Of that £359m is expected to go on new TVs, radios and speakers. A further £271m will be spent on snacks and drinks and the rest on souvenirs.

Yet their advertising thus far has been barely noticeable.

Sure Aldi has done a version of its add featuring Graham Taylor and Dixons has been running its football-themed campaign to get people to buy flashy new TVs to watch the games on. There are also some fairly creative in-store displays in the supermarkets, from Pringles cans designed to represent the Brazilian flag to boxes of Coke laid out to look like a sofa.

Yet little of this has an overriding theme beyond trying to flog some discounted beer and crisps to football fans.

There is a bigger opportunity here for retailers.
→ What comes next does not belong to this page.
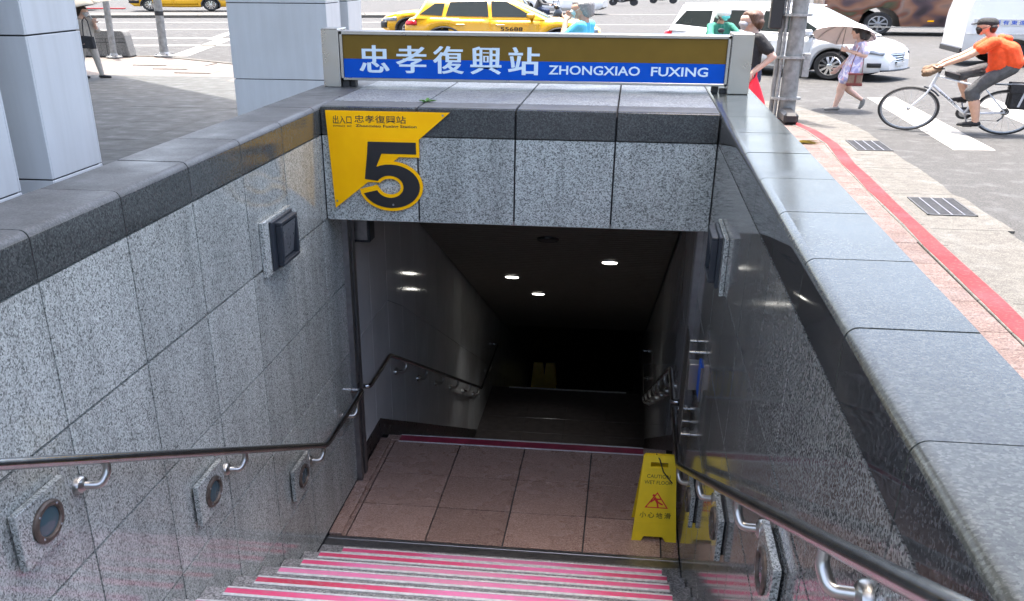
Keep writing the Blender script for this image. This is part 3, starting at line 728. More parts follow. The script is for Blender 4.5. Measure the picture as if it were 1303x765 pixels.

As with any big event it makes sense to have a strategy in place and a central theme to work around. This is where John Lewis has come into its own.

This year it has launched a campaign “Get Closer to the Action” that includes elements designed both for the tournament and the rest of the summer. It is clearly hoping to cash in on the tech aspect and boost sales of TVs and sound systems in particular, although there is a push on fashion and home as well.

The campaign includes in-store material at point-of-sale and in the windows, social media activity, a 16-page catalogue and app featuring the products it wants to push and an online hub that features product stories and offers. There will also be press ads showing off those products.

This isn’t a huge-scale campaign a la its Christmas or 150th anniversary push. The opportunity around the World Cup isn’t that big.

However, it does unite all its activity under one clear idea that goes across channels and ad formats and (it hopes) will ensure consumers think of it. It already seems to be working.

The latest weekly sales figures from the department store show its large and small electricals showing “great growth” in the seven days to 31 May. Vision in particular performed well, up 47 per cent, while audio sales were up 53 per cent.

That is well ahead of total sales increases last week, which stood at 17 per cent.

Even if retailers do just want to shift a few more pints of beer and crisp multipacks over the next few weeks taking a lesson out of John Lewis’ book will help. A central theme that runs across stores and social media and ties all those promotions and offers together is key.

Who knows, if England manage to make it past the group stage there might even be a bigger opportunity to boost sales around the World Cup than any of us think.